» WHAT NEEDS TO BE DONE: Reproduce the listing below verbatim.

» SUPPLIED DATA:
▬▬▬

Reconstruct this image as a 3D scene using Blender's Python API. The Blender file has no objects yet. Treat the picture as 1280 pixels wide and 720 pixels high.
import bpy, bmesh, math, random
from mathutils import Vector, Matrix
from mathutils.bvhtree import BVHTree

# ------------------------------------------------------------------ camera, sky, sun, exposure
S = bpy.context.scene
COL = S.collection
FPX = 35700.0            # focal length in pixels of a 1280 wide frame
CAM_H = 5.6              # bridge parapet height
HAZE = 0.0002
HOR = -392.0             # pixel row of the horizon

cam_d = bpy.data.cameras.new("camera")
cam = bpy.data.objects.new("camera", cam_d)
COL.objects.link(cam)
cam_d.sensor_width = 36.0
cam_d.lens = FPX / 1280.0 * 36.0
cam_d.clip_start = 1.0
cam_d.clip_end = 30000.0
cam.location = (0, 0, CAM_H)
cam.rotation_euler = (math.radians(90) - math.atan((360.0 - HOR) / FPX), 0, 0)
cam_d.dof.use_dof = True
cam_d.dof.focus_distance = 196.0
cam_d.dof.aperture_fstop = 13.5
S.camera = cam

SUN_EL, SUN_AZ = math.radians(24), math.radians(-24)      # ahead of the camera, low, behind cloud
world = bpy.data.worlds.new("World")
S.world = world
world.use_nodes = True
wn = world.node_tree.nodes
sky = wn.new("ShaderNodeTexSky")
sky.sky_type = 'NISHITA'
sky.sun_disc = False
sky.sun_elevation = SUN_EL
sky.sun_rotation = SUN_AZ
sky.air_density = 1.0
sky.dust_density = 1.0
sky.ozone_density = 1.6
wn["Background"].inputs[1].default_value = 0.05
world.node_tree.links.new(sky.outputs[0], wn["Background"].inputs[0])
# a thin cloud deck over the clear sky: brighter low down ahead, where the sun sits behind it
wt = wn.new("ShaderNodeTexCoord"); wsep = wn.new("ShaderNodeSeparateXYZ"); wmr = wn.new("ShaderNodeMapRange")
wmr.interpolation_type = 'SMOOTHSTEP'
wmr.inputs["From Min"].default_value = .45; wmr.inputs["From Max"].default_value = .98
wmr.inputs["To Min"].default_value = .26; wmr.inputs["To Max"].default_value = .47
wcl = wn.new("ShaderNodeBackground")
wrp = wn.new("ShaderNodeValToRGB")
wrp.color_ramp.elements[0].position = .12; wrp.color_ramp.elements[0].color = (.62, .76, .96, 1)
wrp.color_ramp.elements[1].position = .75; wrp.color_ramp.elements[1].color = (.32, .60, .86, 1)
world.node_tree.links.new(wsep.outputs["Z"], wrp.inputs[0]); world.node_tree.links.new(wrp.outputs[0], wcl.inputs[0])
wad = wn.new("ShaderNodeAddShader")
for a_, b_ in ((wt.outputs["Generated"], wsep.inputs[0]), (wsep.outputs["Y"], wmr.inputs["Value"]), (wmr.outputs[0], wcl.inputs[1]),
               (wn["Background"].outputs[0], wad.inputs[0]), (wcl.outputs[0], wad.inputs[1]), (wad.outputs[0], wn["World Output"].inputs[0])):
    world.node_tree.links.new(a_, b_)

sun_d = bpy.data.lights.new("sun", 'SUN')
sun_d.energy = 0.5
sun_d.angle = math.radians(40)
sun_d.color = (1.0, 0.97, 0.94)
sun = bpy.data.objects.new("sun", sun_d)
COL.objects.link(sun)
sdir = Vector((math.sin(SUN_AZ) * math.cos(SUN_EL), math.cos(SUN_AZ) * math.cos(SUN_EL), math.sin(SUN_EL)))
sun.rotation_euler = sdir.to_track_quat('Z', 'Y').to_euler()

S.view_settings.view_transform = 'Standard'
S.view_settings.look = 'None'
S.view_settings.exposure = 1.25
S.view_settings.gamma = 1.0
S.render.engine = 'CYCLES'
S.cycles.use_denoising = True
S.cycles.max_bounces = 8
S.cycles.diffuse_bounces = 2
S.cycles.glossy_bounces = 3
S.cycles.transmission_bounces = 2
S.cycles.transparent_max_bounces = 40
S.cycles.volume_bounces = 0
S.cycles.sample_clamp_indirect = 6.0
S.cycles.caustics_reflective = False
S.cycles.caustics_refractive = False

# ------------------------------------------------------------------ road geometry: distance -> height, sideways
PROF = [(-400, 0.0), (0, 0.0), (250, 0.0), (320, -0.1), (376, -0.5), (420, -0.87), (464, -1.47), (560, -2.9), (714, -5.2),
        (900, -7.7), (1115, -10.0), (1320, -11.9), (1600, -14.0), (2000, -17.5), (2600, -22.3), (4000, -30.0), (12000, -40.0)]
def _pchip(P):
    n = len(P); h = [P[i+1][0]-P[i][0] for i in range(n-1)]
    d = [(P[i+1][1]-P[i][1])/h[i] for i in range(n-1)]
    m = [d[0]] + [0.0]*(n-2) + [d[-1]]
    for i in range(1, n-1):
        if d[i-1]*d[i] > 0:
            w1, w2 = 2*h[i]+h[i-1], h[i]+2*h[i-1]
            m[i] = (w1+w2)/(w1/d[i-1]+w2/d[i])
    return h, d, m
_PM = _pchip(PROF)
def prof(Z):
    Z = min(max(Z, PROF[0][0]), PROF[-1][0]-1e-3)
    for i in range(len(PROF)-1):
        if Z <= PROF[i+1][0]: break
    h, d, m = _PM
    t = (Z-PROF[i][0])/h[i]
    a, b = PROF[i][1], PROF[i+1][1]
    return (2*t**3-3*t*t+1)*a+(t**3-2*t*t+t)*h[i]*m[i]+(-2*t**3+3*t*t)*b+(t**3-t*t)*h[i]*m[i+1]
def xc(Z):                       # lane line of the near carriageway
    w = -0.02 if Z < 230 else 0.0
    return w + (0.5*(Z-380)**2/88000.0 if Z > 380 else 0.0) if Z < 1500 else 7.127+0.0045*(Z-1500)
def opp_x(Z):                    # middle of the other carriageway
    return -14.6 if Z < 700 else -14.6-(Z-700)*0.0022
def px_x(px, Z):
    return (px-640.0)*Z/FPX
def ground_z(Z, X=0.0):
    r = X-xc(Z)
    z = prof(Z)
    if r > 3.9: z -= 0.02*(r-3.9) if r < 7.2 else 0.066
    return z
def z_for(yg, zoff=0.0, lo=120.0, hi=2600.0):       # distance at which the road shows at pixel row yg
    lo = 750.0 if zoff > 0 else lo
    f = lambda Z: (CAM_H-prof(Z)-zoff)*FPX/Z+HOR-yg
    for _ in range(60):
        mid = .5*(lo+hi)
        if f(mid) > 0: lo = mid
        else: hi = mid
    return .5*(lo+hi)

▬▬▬

» REPLY TO THE TASK:
Reconstruct this image as a 3D scene using Blender's Python API. The Blender file has no objects yet. Treat the picture as 1280 pixels wide and 720 pixels high.
import bpy, bmesh, math, random
from mathutils import Vector, Matrix
from mathutils.bvhtree import BVHTree

# ------------------------------------------------------------------ camera, sky, sun, exposure
S = bpy.context.scene
COL = S.collection
FPX = 35700.0            # focal length in pixels of a 1280 wide frame
CAM_H = 5.6              # bridge parapet height
HAZE = 0.0002
HOR = -392.0             # pixel row of the horizon

cam_d = bpy.data.cameras.new("camera")
cam = bpy.data.objects.new("camera", cam_d)
COL.objects.link(cam)
cam_d.sensor_width = 36.0
cam_d.lens = FPX / 1280.0 * 36.0
cam_d.clip_start = 1.0
cam_d.clip_end = 30000.0
cam.location = (0, 0, CAM_H)
cam.rotation_euler = (math.radians(90) - math.atan((360.0 - HOR) / FPX), 0, 0)
cam_d.dof.use_dof = True
cam_d.dof.focus_distance = 196.0
cam_d.dof.aperture_fstop = 13.5
S.camera = cam

SUN_EL, SUN_AZ = math.radians(24), math.radians(-24)      # ahead of the camera, low, behind cloud
world = bpy.data.worlds.new("World")
S.world = world
world.use_nodes = True
wn = world.node_tree.nodes
sky = wn.new("ShaderNodeTexSky")
sky.sky_type = 'NISHITA'
sky.sun_disc = False
sky.sun_elevation = SUN_EL
sky.sun_rotation = SUN_AZ
sky.air_density = 1.0
sky.dust_density = 1.0
sky.ozone_density = 1.6
wn["Background"].inputs[1].default_value = 0.05
world.node_tree.links.new(sky.outputs[0], wn["Background"].inputs[0])
# a thin cloud deck over the clear sky: brighter low down ahead, where the sun sits behind it
wt = wn.new("ShaderNodeTexCoord"); wsep = wn.new("ShaderNodeSeparateXYZ"); wmr = wn.new("ShaderNodeMapRange")
wmr.interpolation_type = 'SMOOTHSTEP'
wmr.inputs["From Min"].default_value = .45; wmr.inputs["From Max"].default_value = .98
wmr.inputs["To Min"].default_value = .26; wmr.inputs["To Max"].default_value = .47
wcl = wn.new("ShaderNodeBackground")
wrp = wn.new("ShaderNodeValToRGB")
wrp.color_ramp.elements[0].position = .12; wrp.color_ramp.elements[0].color = (.62, .76, .96, 1)
wrp.color_ramp.elements[1].position = .75; wrp.color_ramp.elements[1].color = (.32, .60, .86, 1)
world.node_tree.links.new(wsep.outputs["Z"], wrp.inputs[0]); world.node_tree.links.new(wrp.outputs[0], wcl.inputs[0])
wad = wn.new("ShaderNodeAddShader")
for a_, b_ in ((wt.outputs["Generated"], wsep.inputs[0]), (wsep.outputs["Y"], wmr.inputs["Value"]), (wmr.outputs[0], wcl.inputs[1]),
               (wn["Background"].outputs[0], wad.inputs[0]), (wcl.outputs[0], wad.inputs[1]), (wad.outputs[0], wn["World Output"].inputs[0])):
    world.node_tree.links.new(a_, b_)

sun_d = bpy.data.lights.new("sun", 'SUN')
sun_d.energy = 0.5
sun_d.angle = math.radians(40)
sun_d.color = (1.0, 0.97, 0.94)
sun = bpy.data.objects.new("sun", sun_d)
COL.objects.link(sun)
sdir = Vector((math.sin(SUN_AZ) * math.cos(SUN_EL), math.cos(SUN_AZ) * math.cos(SUN_EL), math.sin(SUN_EL)))
sun.rotation_euler = sdir.to_track_quat('Z', 'Y').to_euler()

S.view_settings.view_transform = 'Standard'
S.view_settings.look = 'None'
S.view_settings.exposure = 1.25
S.view_settings.gamma = 1.0
S.render.engine = 'CYCLES'
S.cycles.use_denoising = True
S.cycles.max_bounces = 8
S.cycles.diffuse_bounces = 2
S.cycles.glossy_bounces = 3
S.cycles.transmission_bounces = 2
S.cycles.transparent_max_bounces = 40
S.cycles.volume_bounces = 0
S.cycles.sample_clamp_indirect = 6.0
S.cycles.caustics_reflective = False
S.cycles.caustics_refractive = False

# ------------------------------------------------------------------ road geometry: distance -> height, sideways
PROF = [(-400, 0.0), (0, 0.0), (250, 0.0), (320, -0.1), (376, -0.5), (420, -0.87), (464, -1.47), (560, -2.9), (714, -5.2),
        (900, -7.7), (1115, -10.0), (1320, -11.9), (1600, -14.0), (2000, -17.5), (2600, -22.3), (4000, -30.0), (12000, -40.0)]
def _pchip(P):
    n = len(P); h = [P[i+1][0]-P[i][0] for i in range(n-1)]
    d = [(P[i+1][1]-P[i][1])/h[i] for i in range(n-1)]
    m = [d[0]] + [0.0]*(n-2) + [d[-1]]
    for i in range(1, n-1):
        if d[i-1]*d[i] > 0:
            w1, w2 = 2*h[i]+h[i-1], h[i]+2*h[i-1]
            m[i] = (w1+w2)/(w1/d[i-1]+w2/d[i])
    return h, d, m
_PM = _pchip(PROF)
def prof(Z):
    Z = min(max(Z, PROF[0][0]), PROF[-1][0]-1e-3)
    for i in range(len(PROF)-1):
        if Z <= PROF[i+1][0]: break
    h, d, m = _PM
    t = (Z-PROF[i][0])/h[i]
    a, b = PROF[i][1], PROF[i+1][1]
    return (2*t**3-3*t*t+1)*a+(t**3-2*t*t+t)*h[i]*m[i]+(-2*t**3+3*t*t)*b+(t**3-t*t)*h[i]*m[i+1]
def xc(Z):                       # lane line of the near carriageway
    w = -0.02 if Z < 230 else 0.0
    return w + (0.5*(Z-380)**2/88000.0 if Z > 380 else 0.0) if Z < 1500 else 7.127+0.0045*(Z-1500)
def opp_x(Z):                    # middle of the other carriageway
    return -14.6 if Z < 700 else -14.6-(Z-700)*0.0022
def px_x(px, Z):
    return (px-640.0)*Z/FPX
def ground_z(Z, X=0.0):
    r = X-xc(Z)
    z = prof(Z)
    if r > 3.9: z -= 0.02*(r-3.9) if r < 7.2 else 0.066
    return z
def z_for(yg, zoff=0.0, lo=120.0, hi=2600.0):       # distance at which the road shows at pixel row yg
    lo = 750.0 if zoff > 0 else lo
    f = lambda Z: (CAM_H-prof(Z)-zoff)*FPX/Z+HOR-yg
    for _ in range(60):
        mid = .5*(lo+hi)
        if f(mid) > 0: lo = mid
        else: hi = mid
    return .5*(lo+hi)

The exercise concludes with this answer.